A pesar de ello, gran parte de la agonía que aflige ahora a Brasil podría haberse evitado, si Temer no hubiera sido tan éticamente sordo. A pesar de las advertencias de que mantenga la distancia con los políticos imputados jurídicamente, él se ha mantenido cerca. Cuando el mes pasado se supo que un prominente ministro había tratado de intimidar a un miembro compañero del gabinete para anular la prohibición de urbanizar en el edificio en el que el ministro había invertido, Temer esperó una semana antes de aceptar su renuncia. Una eternidad en la era digital, cuando las protestas estallan en un toque de la pantalla táctil.
Temer nunca iba a ser amado, pero él mismo se presentó como un “profesional de la política” capaz de hacer lo necesario y restablecer la confianza mediante la “conciliación y el consenso”, me dijo el analista político Octavio Amorim Neto de la Fundación Getulio Vargas en Río de Janeiro. “En lugar de eso, hemos visto el espectáculo de la incompetencia política y una arrogancia que bordea la demencia, que sólo ha generado más incertidumbre”, agregó Amorim.
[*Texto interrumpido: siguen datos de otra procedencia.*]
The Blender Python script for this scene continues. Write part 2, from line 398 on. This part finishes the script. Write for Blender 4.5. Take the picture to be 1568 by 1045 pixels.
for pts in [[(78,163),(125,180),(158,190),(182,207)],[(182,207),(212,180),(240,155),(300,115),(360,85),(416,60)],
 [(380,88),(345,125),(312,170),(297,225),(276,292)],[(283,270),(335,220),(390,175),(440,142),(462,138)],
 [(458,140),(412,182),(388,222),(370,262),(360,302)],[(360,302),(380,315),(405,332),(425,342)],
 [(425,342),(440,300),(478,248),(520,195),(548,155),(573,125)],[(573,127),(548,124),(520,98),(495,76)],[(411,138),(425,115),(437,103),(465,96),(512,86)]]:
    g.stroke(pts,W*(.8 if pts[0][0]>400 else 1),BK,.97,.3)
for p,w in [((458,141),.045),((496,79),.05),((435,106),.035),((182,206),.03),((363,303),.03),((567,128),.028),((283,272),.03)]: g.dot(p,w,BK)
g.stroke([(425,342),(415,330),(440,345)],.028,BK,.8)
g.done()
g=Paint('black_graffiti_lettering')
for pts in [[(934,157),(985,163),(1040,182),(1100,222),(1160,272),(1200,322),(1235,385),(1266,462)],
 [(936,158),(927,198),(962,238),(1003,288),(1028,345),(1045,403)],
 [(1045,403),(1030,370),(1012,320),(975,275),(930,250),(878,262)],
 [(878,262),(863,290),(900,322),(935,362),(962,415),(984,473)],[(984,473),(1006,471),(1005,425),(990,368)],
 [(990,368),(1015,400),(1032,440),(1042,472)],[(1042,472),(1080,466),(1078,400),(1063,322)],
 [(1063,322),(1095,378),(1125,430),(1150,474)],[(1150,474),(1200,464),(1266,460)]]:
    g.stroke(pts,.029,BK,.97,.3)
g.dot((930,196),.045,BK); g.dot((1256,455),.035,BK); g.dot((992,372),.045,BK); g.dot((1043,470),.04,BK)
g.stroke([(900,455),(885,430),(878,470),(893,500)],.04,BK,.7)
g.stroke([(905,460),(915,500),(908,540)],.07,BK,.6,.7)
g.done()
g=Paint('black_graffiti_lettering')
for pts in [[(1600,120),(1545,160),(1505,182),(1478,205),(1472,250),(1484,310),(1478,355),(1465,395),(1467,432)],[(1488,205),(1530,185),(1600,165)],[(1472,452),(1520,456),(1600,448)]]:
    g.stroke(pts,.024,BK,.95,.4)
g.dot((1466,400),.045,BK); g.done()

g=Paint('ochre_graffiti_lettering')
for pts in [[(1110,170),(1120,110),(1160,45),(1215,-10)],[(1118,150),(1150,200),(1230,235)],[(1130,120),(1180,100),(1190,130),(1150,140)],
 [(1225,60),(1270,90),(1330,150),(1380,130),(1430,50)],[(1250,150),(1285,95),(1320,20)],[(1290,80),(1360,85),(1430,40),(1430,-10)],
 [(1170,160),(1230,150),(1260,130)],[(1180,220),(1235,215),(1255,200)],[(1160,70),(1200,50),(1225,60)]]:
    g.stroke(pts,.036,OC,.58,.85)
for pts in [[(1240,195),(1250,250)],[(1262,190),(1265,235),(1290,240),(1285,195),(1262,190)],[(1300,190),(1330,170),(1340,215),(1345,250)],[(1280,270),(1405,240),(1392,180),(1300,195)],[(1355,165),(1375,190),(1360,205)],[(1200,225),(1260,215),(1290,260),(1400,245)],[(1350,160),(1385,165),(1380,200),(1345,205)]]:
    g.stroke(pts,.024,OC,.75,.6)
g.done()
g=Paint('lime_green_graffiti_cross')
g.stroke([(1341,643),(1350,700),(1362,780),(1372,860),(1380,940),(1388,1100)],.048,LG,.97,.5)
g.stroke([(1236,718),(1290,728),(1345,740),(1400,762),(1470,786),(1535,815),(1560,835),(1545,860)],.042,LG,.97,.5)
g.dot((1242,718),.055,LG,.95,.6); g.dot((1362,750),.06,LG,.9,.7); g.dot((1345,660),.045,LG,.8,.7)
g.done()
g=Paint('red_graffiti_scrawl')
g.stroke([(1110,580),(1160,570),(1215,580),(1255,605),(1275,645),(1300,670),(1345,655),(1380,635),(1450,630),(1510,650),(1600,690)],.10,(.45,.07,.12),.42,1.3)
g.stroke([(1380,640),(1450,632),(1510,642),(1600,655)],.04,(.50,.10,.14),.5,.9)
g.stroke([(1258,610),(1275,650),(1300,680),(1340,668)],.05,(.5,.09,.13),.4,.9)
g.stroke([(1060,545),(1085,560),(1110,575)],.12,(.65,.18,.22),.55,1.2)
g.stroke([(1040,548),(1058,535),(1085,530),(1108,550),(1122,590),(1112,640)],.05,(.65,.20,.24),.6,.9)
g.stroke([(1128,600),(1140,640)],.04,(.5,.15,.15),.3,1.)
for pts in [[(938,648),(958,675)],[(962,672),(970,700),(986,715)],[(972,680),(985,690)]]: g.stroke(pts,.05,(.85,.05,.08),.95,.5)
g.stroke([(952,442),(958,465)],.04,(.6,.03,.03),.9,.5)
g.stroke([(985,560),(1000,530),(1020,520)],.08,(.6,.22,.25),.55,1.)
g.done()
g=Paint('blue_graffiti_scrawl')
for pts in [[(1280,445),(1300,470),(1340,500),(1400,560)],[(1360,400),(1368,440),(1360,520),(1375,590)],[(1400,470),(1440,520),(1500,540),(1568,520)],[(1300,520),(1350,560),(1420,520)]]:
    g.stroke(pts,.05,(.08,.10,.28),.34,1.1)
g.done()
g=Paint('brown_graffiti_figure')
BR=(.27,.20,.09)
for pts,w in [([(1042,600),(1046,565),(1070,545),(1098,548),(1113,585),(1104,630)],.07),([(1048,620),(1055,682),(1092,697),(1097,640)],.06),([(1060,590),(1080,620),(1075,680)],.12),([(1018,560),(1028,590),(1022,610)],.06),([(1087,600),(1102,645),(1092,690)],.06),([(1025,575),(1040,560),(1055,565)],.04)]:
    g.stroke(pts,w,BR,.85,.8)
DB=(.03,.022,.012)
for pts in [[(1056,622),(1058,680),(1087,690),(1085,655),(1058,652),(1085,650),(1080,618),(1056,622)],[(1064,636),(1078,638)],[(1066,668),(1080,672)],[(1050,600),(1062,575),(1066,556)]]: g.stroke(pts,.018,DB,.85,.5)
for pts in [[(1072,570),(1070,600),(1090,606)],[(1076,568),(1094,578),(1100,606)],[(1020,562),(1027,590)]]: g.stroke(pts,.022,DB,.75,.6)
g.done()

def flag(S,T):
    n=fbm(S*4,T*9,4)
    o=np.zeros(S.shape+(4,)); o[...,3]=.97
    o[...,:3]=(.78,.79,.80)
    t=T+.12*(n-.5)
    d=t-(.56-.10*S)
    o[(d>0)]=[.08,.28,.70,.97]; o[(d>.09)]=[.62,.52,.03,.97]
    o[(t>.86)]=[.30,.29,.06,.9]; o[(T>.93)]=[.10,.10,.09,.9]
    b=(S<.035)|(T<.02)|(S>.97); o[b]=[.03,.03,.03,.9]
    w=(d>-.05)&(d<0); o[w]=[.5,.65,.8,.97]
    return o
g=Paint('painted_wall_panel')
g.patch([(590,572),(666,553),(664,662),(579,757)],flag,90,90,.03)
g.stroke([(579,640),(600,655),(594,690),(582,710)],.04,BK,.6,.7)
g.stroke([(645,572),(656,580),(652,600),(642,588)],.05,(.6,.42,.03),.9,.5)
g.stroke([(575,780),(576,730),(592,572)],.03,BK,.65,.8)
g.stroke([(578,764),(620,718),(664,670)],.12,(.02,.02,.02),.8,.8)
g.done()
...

El gobierno de Temer no está perdido. El Congreso, contaminado por los escándalos, no es más querido que él, y con sus mandatos hasta 2018, los legisladores no tienen otra opción que seguir la línea de reformas del gobierno, dijo Christopher Garman, analista de mercados emergentes de Eurasia Group. Garman estima que las posibilidades de Temer de terminar su mandato son del 80%. Si los legisladores respaldan la reforma de las pensiones, esencial para limitar el gasto, pero que amenaza a muchos intereses especialmente poderosos, es un problema más complejo.
El resto depende de la gestión de las expectativas del público más allá de Brasilia. Desde 2013, los cientos de miles de brasileños han salido a las calles contra el deterioro de los servicios públicos, los burócratas y, cada vez más, contra las autoridades en el poder. Esa ola de descontento ya ha derribado un gobierno incompetente. Otro está en la fila.